Ahhhhhh again. This, BTW, is the Pratt & Miller C6R Corvette. Let this be Exhibit A in how to vent AND DUCT a hood to a radiator. (Yes, I know, it has no fan. More on that later.) Of note here is that 100% of the air entering the radiator comes out of the hood. Smart? Indeed. Also take a look at how much air enters at the back of the hood - None! Again 650 horsepower, 100 deg., 24 hours. Just as an FYI, the hood I am building for my car is a 100% direct copy of this, just on a Mustang and just 5 lbs. at that.


This is a shot of a Japanese Touring Car Supra to show that this can work with turbo cars as well.

BTW, If you want more pictures of this kind of stuff let me know. I have hundreds on just this topic.

Now a word on radiators. I hit this second to airflow because in my opinion airflow is more important and much more often screwed up. Conventional wisdom would say thicker is better but this isn't necessarily the case. The thicker the radiator the greater the air pressure drop and therefore the lower the airflow across the core. The increased capacity and surface area can often make up for this however. My philosophy is that just like an intercooler, you are better off with a tall and wide radiator than a thick one, especially at low speed. Obviously there are constraints with height and width so thickness often must be increased. Where a thick radiator becomes a problem is in stop and go traffic. With a fan supplying all of the airflow, a four inch thick radiator will often not cool as well as a two inch thick one.

With respect to fans, you will notice that the cars pictures above don't have them. Why Not? Because they hinder airflow at speed and these cars spend very little time sitting still. I have read that on a Mustang anything over 45 mph you are better off with the fan OFF than on as the spinning blades restrict flow. This is with a largely unsealed (to airflow) radiator. I would guess that this speed is much lower with a completely sealed and ducted radiator. I won't go into fan size, style and shroud here as that would be a whole other thread but keep in mind that sealing the fan shroud to the radiator is essential to creating flow across the core.

1439/2000
06-26-2006, 11:55 AM
Wow that was a long ass post.

I just think its ugly.
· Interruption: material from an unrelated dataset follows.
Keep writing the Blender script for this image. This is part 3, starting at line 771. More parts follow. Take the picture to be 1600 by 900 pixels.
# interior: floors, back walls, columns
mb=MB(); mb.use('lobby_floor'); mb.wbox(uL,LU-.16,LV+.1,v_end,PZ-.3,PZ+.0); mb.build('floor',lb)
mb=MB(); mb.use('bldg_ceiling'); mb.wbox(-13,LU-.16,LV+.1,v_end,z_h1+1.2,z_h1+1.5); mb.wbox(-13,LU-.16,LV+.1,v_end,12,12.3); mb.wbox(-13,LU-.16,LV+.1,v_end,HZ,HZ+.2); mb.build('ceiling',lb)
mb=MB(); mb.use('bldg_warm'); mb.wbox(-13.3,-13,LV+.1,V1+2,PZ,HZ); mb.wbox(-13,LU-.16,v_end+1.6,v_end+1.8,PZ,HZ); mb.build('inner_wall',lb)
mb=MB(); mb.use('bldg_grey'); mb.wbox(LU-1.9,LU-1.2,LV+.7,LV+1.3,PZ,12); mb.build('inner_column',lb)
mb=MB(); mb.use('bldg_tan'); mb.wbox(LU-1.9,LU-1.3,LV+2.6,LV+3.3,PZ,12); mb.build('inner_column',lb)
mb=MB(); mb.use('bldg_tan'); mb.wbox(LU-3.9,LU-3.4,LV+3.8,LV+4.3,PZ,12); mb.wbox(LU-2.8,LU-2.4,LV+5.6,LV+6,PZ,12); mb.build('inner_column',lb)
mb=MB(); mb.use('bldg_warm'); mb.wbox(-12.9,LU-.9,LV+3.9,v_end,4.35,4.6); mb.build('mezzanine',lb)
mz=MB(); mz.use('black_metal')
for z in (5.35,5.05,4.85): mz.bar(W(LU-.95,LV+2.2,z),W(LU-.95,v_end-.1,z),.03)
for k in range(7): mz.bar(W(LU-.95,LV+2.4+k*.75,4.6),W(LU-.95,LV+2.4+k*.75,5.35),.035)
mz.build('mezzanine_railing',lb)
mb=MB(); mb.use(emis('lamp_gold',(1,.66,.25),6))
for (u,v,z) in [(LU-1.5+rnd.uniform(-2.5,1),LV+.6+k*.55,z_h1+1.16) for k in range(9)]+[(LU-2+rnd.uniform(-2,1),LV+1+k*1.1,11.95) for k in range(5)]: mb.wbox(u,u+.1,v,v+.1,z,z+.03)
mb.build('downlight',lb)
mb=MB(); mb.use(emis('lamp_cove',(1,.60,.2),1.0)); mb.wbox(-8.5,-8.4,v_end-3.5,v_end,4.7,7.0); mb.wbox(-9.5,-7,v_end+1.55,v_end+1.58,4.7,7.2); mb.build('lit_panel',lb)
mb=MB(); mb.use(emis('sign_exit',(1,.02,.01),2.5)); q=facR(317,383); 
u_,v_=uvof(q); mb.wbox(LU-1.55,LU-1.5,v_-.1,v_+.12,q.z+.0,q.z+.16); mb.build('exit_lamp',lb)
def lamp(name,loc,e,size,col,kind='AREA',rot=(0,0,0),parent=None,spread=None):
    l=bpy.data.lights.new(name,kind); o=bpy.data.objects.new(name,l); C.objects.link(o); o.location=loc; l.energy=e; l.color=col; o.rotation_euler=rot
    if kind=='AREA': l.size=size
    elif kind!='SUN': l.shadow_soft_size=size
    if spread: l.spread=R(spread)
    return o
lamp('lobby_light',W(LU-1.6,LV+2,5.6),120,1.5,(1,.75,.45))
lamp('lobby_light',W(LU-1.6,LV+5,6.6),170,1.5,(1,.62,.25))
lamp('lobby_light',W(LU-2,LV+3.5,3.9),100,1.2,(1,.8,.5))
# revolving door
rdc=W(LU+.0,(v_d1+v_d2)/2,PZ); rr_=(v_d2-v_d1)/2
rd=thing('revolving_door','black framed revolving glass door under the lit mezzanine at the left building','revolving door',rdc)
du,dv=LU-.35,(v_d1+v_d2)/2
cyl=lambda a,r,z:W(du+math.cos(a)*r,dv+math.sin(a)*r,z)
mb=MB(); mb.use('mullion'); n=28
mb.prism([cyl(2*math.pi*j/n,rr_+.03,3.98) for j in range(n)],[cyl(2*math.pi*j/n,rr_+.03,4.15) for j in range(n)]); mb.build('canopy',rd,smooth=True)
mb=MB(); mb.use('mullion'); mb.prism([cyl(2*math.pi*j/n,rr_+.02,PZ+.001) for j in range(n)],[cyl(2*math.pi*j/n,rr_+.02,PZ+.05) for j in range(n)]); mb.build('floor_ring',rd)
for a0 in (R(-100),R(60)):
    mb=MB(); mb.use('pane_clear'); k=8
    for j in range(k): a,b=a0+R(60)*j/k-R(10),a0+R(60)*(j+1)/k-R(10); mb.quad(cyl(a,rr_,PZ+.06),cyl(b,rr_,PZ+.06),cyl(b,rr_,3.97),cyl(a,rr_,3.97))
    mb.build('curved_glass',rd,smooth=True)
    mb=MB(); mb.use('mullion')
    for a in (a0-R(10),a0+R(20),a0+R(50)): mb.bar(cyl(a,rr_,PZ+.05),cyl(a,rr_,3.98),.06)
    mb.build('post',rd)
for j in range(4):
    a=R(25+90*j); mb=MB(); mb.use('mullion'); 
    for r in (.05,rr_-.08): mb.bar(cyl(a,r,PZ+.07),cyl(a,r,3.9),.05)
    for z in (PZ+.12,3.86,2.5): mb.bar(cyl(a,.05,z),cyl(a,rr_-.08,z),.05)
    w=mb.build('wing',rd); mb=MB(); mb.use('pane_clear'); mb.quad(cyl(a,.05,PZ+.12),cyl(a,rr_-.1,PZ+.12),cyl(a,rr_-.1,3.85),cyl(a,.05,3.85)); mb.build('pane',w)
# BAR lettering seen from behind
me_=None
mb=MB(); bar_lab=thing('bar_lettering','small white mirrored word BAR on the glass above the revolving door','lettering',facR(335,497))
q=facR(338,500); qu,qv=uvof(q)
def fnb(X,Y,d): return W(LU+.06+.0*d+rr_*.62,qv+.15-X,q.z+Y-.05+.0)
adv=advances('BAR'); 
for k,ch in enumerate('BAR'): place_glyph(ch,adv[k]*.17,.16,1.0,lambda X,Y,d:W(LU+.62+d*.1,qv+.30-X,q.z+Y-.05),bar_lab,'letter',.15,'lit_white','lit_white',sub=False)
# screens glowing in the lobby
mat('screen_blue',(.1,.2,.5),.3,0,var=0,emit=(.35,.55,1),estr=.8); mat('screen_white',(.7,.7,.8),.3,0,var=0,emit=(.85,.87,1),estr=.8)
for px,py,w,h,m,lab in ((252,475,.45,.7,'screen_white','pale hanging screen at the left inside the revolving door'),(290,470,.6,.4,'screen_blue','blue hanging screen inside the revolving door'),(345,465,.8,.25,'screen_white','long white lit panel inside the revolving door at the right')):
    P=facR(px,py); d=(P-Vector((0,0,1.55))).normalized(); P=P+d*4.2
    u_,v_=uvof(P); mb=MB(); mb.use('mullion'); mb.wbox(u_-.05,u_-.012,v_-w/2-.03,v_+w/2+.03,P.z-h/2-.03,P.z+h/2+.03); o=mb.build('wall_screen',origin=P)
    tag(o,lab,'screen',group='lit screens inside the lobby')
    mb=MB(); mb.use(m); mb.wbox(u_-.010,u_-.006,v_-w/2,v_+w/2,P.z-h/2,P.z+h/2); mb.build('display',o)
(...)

If you are worried about overheating, buy an aluminum radiator not prop your hood all weird.

HiPSI
06-26-2006, 12:29 PM
all of that theory changes a bit in drifting, where you see the hood shimmed up in the rear.

with drifting you get two benefits to shimming the hood.
1. while waiting in staging for your runs, the engine bay vents better with the hood shimmed.
2. when sideways, the airflow going across the hood pulls air from the trailing edge instead of hitting the windshield and creating high pressure.

josh green
06-26-2006, 01:40 PM
all of that theory changes a bit in drifting, where you see the hood shimmed up in the rear.

with drifting you get two benefits to shimming the hood.
1. while waiting in staging for your runs, the engine bay vents better with the hood shimmed.
2. when sideways, the airflow going across the hood pulls air from the trailing edge instead of hitting the windshield and creating high pressure.
I believe that all that was said is still valid for drifting. I looked up some drift cars, D1GP cars and I didnt see 1 car with a propped hood. I am sure that proper ducting of the radiator would provide air flow over the radiator just as well. Majority of the cars have the vented hoods like what is spoken of in the post.

SPOOLIN
06-27-2006, 02:45 PM
all of that theory changes a bit in drifting, where you see the hood shimmed up in the rear.

with drifting you get two benefits to shimming the hood.
1. while waiting in staging for your runs, the engine bay vents better with the hood shimmed.
2. when sideways, the airflow going across the hood pulls air from the trailing edge instead of hitting the windshield and creating high pressure.


are you kidding me?? My Drag car puts out shit TONS of heat, in the staging lanes, in the pits, DURING RACING. My hood isnt propped in the back and i dont over heat sitting idling. When sidways it changes the air flow that much? Are you KIDDING ME???? It looks dumb and has ZERO Function. GTFO

KevinT707
06-27-2006, 09:50 PM
Yea I have to admit hood shimming is gay!

SLow_POke
06-27-2006, 09:59 PM
Yea I have to admit hood shimming is gay!

:( :( :( i like hood shimming:( :( :(

BigPoppaHurtm
06-27-2006, 10:56 PM
:( :( :( i like hood shimming:( :( :(

Go do that on your nissan quest then. OK? Jeez do what you want if you think it JDM tye yO!

SLow_POke
06-27-2006, 10:59 PM
Go do that on your nissan quest then. OK? Jeez do what you want if you think it JDM tye yO!

HAA! no i cant wife says i cant touch the quest:mad:

Nopaintsls
06-27-2006, 11:11 PM
damn... it all makes sense


~go out side to take off shims~ :D

SPOOLIN
06-27-2006, 11:11 PM
Yea I have to admit hood shimming is gay!

the queen has spoken. lets go home. unshim your hoods and design vents in the hood that do the job right. force the air where it is supposed to go.

KevinT707
06-28-2006, 05:50 PM
the queen has spoken. lets go home. unshim your hoods and design vents in the hood that do the job right. force the air where it is supposed to go.
haha, why I gotta be the "queen" though, I prefer "King" ..

SPOOLIN
06-28-2006, 06:02 PM
lol took long enough.

JDMBeau
06-28-2006, 06:13 PM
im gonna do it to my quest

but ya i made a post up on IL a while back about it, and it went to like 7 or 8 pages.